Sometimes Paul Gilson manages to catch a few fish.

This may not appear to be a world-shattering statement, since Paul is one of Southend's best known professional fishermen, as well as a long serving member of the Southend lifeboat crew.

Yet listen to the tales of the weird and wonderful items that Paul has dredged up in his nets and you can only marvel that a few sprats also found room to hitch a ride.

Much of this haul the part without gills has found its way to a grateful Southend Museum. Down the years Paul has acted as a sort of unofficial marine archaeologist to the institution and it was here, surrounded by his catch, that Paul talked to members of the Southend Pier Museum Foundation.

To Paul, the Thames Estuary is a place of ever-changing wonders, both animal and mineral. No one knows from one day to the next what treasures, or occasional horrors, will be thrown up. This world of mud and water can hide an object for centuries, then suddenly release it on a whim.

"You steam past a particular sandbank for years and it always looks the same," he said. "Then suddenly one day you find it's shifted and you see a line of posts, and you've discovered a wreck."

Over many years, Paul has learnt to recognise the signs a tug on the nets, a loss of steerage. It could be just a pile of mud - "We catch a lot of mud," Paul said but equally it could be another release, courtesy of Davy Jones.

The Gilson family trawl includes a complete Volkswagen beetle, a Merlin aircraft engine in good enough condition to be reused, half a grand piano, a budgerigar that flew into the wheelhouse, a Gurkha khukuri knife, a set of drumsticks, a supermarket trolley, a Victorian half-length boot (minus the Victorian owner), and a 50-foot long tablecloth from a P&O liner.

Large or small, there is no hiding place for these objects once they've been hauled into the Gilson boat.

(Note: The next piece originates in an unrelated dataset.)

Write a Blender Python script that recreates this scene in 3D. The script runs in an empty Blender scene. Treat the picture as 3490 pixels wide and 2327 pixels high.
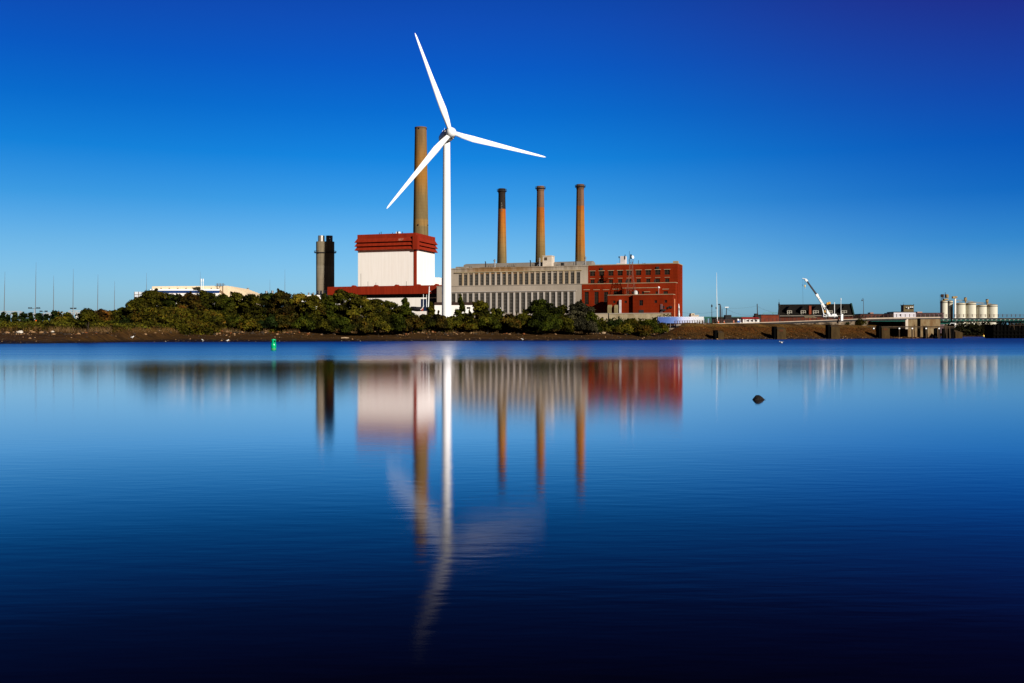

The practiced fisherman's fingers will always pick out something novel.

"We work our way very carefully through the catch," Paul explained. "Some of it is very good at hiding, A Dover sole can roll itself up into a very tight ball. You don't want to miss it. It's worth a quid, more on the London market."

The delicacy of this fingertip operation may surprise those who think of fishing as all heave and haul. It's not unlike the way an archaeologist works, sifting slowly through a patch of earth, and it yields results in the same way. "You soon notice anything unusual, and if something radiates the fact that it's a bit different, I want to know what it is," Paul said.

Of course, even when the object is clearly identified, there always remains an element of mystery. "How did they get out there," Paul mused. "Who went to all that effort to dump them in the middle of the Estuary, and why?"

Who, for instance, dropped a bottle of premium quality champagne into the middle of the Medway Channel? After dredging up the bottle, Paul took it to a friend he describes as "champagne mad he'd bathe in the stuff if he could."

The wine inside still packed some fizz and was pronounced quite drinkable.

By an extraordinary coincidence, it was Paul who dredged up a bottle marked Gilson's Bloater Paste, and made by Gilson of New Bond Street.

The jar turned out to be something of a fishy business in more ways than one. "We couldn't trace anything about Gilson's paste in the family history," Paul said.

Unlike other fishermen, Paul has been less successful in terms of catching gold bullion bars or Rolex watches. Yet the water did present him with an even rarer treasure, a piece of pure amber. These were made up as necklaces for Paul's wife, Heather, and two daughters. "And when we get grandchildren, there's some left over for them as well," he added.

Paul Gilson is a fisherman to his marrow, who lies awake at night because he is so excited at the thought of going to work the next day. And, being a fisherman, he naturally enjoyed regaling his audience with the story of the treasure that got away.

"It's lying there on the deck," he recalled. "We approach it, then wham, a big fish drops out of the net and smashes it to bits."

Crockery of one sort or another forms the bulk of the history lesson netted by Paul. Some of this earthenware, notably the late 16th century Bellarmine bottles often used for charms and witches' spells, can be both decorative and valuable. Paul, though, prefers to hand it on to the museum.

"They know how to look after these things, and it's a pleasure to see them giving people pleasure," he says.

The size and range of the yield is in its own way a testimony to successful environmental policy in the Thames Estuary. "The sort of fishing that we do is very gentle," Paul said. "It's not like the much more disruptive fishing that's done in other parts of Europe. It means that the seabed isn't damaged, and it will go on protecting objects like these for hundreds of years."

The objects that Paul Gilson raised from the deep may have belonged to dead people, they may even from time to time be dead people, yet as far as he is concerned, they are all part of the mystery and wonder of the sea.

"People say the Thames Estuary is dying, but they simply don't look at it," Paul said. "The water is boiling with life and things to be discovered. You don't know what's out there until you start looking for it. We know more about the surface of the moon than we do about the sea off our shores."